Router/Switch Buffer Size Issues
Router Interface Queues
In most cases, switches and routers are configured for "best-effort" packet forwarding. This means that the router forwards all packets it receives to the best of its ability. The router forwards a packet as soon as it can perform the table lookup necessary to determine the appropriate egress interface(es) for the packet. If the router is unable to send a packet immediately, the packet is queued. If the queue is full, the packet is dropped. Packets are typically processed on a first-come, first-served (or FIFO, First In First Out) basis. This adds up to best-effort forwarding.
Everything is typically fine with best-effort forwarding until an interface is oversubscribed. Once that happens, even if the oversubscription is momentary, the router must queue packets to avoid dropping them. Therefore, the amount of queuing available on an interface determines the amount of momentary oversubscription that the router is able to tolerate on that interface without dropping packets and causing performance degradation.

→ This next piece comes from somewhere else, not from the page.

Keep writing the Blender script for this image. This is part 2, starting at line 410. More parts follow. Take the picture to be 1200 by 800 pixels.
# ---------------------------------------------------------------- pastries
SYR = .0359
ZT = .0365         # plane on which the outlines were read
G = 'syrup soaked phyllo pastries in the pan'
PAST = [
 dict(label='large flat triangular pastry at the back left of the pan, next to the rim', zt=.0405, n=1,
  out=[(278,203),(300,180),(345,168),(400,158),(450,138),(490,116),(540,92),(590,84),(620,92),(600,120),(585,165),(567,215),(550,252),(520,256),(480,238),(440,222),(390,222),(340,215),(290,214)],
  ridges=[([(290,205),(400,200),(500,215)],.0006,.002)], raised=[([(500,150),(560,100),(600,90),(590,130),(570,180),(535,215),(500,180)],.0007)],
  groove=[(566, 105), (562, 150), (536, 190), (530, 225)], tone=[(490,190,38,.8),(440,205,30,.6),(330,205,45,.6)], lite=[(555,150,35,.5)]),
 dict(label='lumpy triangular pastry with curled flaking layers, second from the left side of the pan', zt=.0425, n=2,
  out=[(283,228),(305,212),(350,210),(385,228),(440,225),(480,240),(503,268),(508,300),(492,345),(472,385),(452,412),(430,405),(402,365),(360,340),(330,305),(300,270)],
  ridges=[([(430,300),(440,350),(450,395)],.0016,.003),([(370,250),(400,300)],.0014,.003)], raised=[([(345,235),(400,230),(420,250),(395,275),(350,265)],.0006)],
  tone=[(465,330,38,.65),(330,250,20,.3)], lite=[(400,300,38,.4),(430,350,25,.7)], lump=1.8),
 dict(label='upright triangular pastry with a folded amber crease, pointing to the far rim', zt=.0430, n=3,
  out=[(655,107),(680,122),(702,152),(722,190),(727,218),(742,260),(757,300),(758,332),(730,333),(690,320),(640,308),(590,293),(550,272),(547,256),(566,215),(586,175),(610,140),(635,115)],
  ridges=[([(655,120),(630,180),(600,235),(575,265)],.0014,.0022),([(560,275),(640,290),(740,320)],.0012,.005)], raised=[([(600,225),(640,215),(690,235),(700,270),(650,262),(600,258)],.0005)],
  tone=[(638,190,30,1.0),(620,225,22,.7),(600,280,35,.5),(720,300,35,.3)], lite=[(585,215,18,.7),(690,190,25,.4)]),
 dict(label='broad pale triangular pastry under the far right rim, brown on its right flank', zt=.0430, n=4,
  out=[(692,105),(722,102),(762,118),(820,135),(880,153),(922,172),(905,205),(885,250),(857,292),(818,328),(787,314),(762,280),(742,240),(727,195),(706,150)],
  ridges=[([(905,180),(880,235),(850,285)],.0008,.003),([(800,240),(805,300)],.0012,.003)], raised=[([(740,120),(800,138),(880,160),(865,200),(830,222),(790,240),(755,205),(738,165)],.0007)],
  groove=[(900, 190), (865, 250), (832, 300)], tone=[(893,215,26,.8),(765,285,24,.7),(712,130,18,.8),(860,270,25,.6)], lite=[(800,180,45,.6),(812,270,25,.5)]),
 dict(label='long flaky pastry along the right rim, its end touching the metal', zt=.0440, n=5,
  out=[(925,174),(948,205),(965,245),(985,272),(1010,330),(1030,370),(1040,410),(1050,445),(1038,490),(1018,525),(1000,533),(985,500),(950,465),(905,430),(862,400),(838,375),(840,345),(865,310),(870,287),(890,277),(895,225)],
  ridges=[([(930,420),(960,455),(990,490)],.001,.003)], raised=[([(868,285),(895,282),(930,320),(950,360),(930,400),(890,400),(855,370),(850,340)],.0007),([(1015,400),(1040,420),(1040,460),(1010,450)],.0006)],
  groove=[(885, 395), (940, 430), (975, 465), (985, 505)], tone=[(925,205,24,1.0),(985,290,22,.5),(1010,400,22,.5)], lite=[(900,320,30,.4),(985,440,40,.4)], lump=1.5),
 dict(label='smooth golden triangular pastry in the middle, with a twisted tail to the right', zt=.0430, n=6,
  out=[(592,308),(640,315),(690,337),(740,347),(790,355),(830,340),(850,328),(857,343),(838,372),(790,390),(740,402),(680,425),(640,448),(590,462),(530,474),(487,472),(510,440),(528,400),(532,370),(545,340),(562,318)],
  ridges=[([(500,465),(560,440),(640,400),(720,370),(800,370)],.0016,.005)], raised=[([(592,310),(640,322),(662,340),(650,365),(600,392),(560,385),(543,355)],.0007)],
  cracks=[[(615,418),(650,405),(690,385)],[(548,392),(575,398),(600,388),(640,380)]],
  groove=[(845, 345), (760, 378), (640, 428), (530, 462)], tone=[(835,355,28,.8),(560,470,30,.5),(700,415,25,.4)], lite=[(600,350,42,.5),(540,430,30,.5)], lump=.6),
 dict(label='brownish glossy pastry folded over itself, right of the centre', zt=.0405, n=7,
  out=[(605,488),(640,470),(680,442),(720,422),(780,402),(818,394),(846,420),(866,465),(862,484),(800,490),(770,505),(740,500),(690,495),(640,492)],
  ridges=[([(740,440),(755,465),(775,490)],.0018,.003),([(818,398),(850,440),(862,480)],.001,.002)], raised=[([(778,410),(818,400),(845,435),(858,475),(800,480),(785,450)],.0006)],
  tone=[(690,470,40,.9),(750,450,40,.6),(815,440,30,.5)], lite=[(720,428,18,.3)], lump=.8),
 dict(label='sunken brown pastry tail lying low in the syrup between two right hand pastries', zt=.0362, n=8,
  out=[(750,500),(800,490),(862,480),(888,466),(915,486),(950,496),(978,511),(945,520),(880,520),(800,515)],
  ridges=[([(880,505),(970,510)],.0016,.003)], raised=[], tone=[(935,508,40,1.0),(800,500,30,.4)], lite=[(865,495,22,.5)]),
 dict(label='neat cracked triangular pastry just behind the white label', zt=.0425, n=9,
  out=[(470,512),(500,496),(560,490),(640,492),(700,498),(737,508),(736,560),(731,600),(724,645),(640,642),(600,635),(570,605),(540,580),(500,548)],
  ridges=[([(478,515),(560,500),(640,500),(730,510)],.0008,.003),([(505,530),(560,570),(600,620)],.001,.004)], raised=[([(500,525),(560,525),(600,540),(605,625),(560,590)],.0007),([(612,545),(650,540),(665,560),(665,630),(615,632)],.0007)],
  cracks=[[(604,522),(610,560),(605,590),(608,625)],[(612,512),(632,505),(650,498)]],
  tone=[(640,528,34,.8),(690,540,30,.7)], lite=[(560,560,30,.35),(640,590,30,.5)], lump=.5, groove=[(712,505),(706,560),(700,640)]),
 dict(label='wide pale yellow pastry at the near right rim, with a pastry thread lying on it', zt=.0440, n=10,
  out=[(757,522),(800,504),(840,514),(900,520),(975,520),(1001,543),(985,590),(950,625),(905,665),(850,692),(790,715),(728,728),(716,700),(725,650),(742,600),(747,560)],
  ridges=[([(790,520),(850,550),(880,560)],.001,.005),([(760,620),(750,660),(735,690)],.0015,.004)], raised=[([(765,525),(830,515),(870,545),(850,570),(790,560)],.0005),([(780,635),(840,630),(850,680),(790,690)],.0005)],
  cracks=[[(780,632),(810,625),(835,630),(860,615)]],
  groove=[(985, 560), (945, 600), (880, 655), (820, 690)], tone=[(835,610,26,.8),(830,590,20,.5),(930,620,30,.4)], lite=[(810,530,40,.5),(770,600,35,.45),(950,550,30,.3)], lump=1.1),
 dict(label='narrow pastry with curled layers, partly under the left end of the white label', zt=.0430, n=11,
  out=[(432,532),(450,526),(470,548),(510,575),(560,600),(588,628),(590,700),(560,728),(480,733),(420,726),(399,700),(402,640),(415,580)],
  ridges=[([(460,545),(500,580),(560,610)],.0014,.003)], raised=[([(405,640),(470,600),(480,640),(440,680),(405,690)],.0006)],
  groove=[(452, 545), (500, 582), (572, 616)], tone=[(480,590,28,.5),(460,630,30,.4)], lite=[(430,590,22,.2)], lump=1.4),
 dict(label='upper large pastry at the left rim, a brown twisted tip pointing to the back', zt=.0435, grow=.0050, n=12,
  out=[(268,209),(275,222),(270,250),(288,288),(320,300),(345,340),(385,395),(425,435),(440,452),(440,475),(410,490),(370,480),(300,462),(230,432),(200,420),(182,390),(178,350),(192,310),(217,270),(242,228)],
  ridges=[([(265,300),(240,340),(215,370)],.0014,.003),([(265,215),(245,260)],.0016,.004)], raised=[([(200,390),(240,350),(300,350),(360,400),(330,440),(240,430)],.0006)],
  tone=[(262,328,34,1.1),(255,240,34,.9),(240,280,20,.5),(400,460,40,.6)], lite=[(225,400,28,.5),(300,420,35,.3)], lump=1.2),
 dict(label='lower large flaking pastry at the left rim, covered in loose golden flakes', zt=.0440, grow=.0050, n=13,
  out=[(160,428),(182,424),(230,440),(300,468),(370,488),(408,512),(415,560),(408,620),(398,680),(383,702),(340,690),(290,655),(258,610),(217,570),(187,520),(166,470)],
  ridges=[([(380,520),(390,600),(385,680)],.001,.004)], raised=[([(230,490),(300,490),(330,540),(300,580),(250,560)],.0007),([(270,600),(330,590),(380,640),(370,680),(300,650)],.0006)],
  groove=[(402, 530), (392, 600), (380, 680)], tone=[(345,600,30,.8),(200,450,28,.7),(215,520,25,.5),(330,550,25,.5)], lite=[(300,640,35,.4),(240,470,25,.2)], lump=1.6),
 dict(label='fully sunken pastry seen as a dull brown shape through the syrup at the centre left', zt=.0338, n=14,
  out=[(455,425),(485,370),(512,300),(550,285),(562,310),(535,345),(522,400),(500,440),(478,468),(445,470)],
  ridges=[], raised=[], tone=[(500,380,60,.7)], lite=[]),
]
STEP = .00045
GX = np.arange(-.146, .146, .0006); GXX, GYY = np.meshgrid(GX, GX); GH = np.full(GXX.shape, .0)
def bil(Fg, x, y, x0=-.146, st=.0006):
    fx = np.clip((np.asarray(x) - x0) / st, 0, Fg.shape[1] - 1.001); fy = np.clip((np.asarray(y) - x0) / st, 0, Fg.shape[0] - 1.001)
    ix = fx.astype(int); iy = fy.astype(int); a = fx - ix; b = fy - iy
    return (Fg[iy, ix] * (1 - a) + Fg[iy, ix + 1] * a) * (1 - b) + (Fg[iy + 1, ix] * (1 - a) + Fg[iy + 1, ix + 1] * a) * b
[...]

Note that, in most Research and Education (R&E) networks, oversubscription of 1Gbps or 10Gbps interfaces is typically momentary - the bulk of the network traffic is composed of science flows which consume a large amount of bandwidth in a small number of flows, and once those flows encounter packet loss they collapse and stop consuming bandwidth. This is very different from web browsing, email, YouTube, and so on where a very large number of flows consume a relatively small amount of bandwidth each. R&E networks are sized for the science flows, so the smaller flows do not typically saturate interfaces. However, there is often enough background traffic that the bursts associated with high-speed transfers can cause those transfers to collapse as the large transfers momentarily oversubscribe an interface and overflow its output queue. Since TCP performs poorly in the face of even a tiny amount of packet loss, it is very important to configure routers and switches with sufficient output queuing to accommodate the momentary oversubscription of interfaces that comes with the bursty traffic patterns inherent in wide-area, high-performance, TCP-based data transfers.
The following diagram illustrates a common cluster configuration and the locations where packet loss typically occurs due to inadequate queue resources:
Consider a situation where you have a 10G DTN node that is connected to a switch that has a 100G uplink. Due to the speed step down, buffers are going to be required on the output queue of the 10G interface that faces the DTN. If a higher capacity DTN upstream begins sending data to our 10G DTN (e.g. greater than 10Gbps flows), this switch will absorb the additional traffic in buffers, and if none are available will begin to drop the data adversely impacting TCP and network throughput.
Some vendors will tell you not to increase the output queue depth on an interface, because they base all their assumptions on a traffic profile that is very different from an R&E traffic profile. They will tell you that it's not good to increase the output queue depth, because traffic will fill that queue and this will result in increased RTT for traffic that traverses the interface. This may be true for steady-state traffic (e.g. 10G of videoconferencing or VOIP, or millions of web browsers), but this is typically not true for R&E traffic, especially the large data flows associated with the transfer of large-scale science data sets (e.g. supercomputer simulation data, high energy physics data, high-resolution telescope data, etc).
High-throughput TCP flows as seen in an R&E network typically burst at wire speed even though the flow will not run at wire speed in steady state over the duration of the transfer. So, the network needs to be able to accommodate high-speed bursts during connection start-up, but the link (and certainly the output queue) will not remain full because steady-state load is not a full 10G. The goal of increasing the output queue depth is to give the network enough "elasticity" to allow TCP to ramp up and smooth out without encountering packet loss early in the transfer.
Optimum Buffer Size
Network gear with more buffer space typically is more expensive. Just how much buffering is enough?
The general rule of thumb is that you need 50ms of line-rate output queue buffer, so for for a 10G switch, there should be around 60MB of buffer. This is particularly important if you have a 10G host sending to a 1G host across the WAN. But there are a number of switch design issues that make it hard to quantify exactly how much buffering is actually required.
More details and some test results are in this talk from NANOG, June 2015.
Unfortunately, it can be quite difficult to track down how much buffer space is in a given switch. Fortunately Jim Warner, UCSC, has collected much of this information here: http://people.ucsc.edu/~warner/buffer.html
Note that in the network community there has been a lot of discussion lately about "Buffer Bloat". While too much buffering can be a big problem on networks with speeds less than 100 Mbps (e.g.: Cable, DSL, Wifi, 3G/4G, WiMAX, etc.), the problem at 10Gbps or higher is usually not enough buffering.